Algoma Verity alongside National Gypsum with the ship's 65.5 meter long self-unloading boom swung way out over land to give the traveling ship loader room to work.

Algoma does not stand on much ceremony when it takes over a ship, with funnel marks and hull paint to follow - sometimes years later.

The ship was built in 2000 by Shanghai Shipyard as a typical bulk  carrier with four cranes. However when the Asain economic crisis  ment a change of plans and a series of hoppers, and deck mounted conveyors and a long boom were added to permit the ship to unload to a stockpile. The cranes bucket the cargo out of the hold into the hoppers. It then runs along the conveyors to the boom which deposits the material on land.
Self-unloaders with conveyors in the bottom of the hold (gravity fed) are more expensive to build and sacrifice carrying capacity due to the sloping sides to the holds. They make up in speed of unloading to compensate.
This ship at 28,747 gt is able to reach 48,000 dwt, where a similar tunnel type self-unloader might only make 35,000 to 40,000 dwt. It is not a particularly fast unloader. It can only manage about 750 tonnes per hour, whereas the tunnel types can reach 3500 to 5000 tonnes per hour depending on the cargo.
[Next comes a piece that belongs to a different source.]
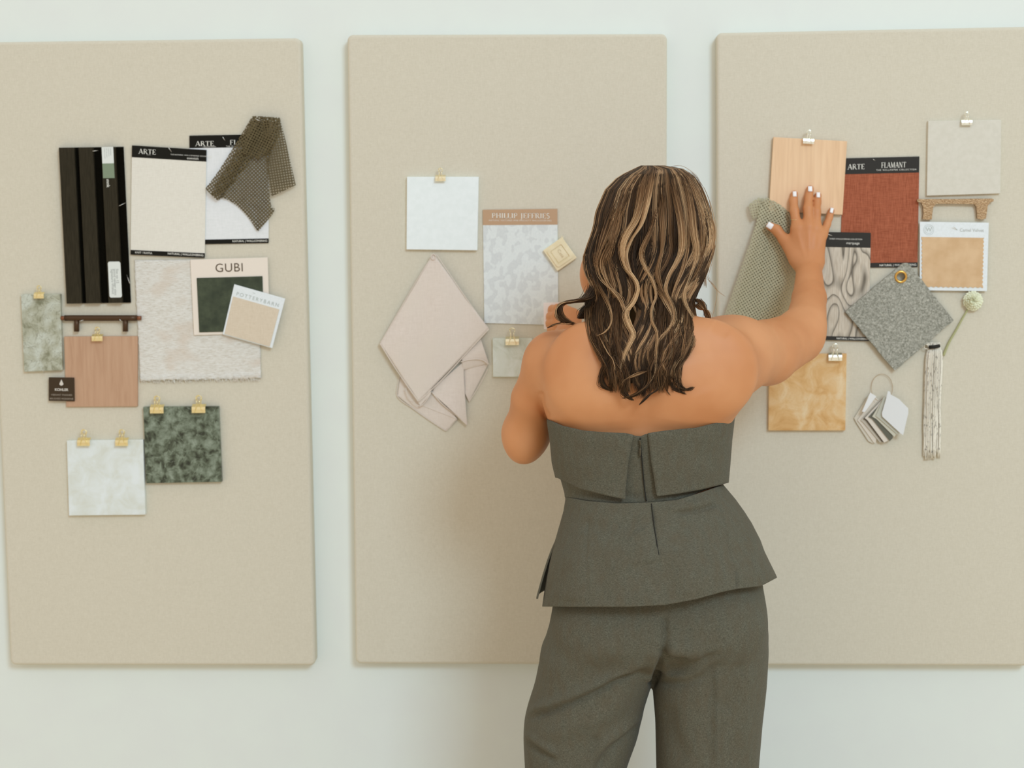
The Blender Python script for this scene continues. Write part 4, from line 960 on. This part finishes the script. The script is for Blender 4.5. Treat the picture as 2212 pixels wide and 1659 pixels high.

Autocarriers were particularly present in the harbour today with Tombarra at pier 31 unloading Canadian military vehicles and other non-auto RoRo cargo.  At Autoport the first ship in was Olympian Highway in the flashy new K-Line livery.


It was carrying import cargo, and sailed mid-afternoon for Baltimore. Its place was soon taken by Columbian Highway, which I did not see, but suspect was still carrying the old plain gray hull colour. It was not in port long either, and sailed for Emden, Germany, with some export cargo.

There was also activity at pier 42 as the second crib for the pier extension was coseyed into place.


The painfully slow tow from Pier 9C with Sandra Mary pulling full and with its towing line bar taught, and J.F.Whalen pushing took about three hours.


It was then nudged into place with the crane barge Idus Atwell holding it. The crane barge Derrick # 4 was then moved to the outer face to secure it for the night.


Once in final position the crib will be sunk in place, by admitting water through valves in the bottom.

The tender notice for structural fill was advertised in today's paper, with a closing date of August 1. It is the third phase of the project to extend Pier 42 to accommodate two large container ships at the same time.

Extending the pier is only part of the work needed to accommodate 10,000 TEU+ ships. Back-up land to store the boxes will have to double in size also, and that will necessitate filling in the spaces between the current finger piers if the South End Container Terminal is to remain the port's only facility for the large ships.

As I mentioned earlier in the week, traveling during the next month or so will mean sporadic postings here, and some of those will not be from Halifax.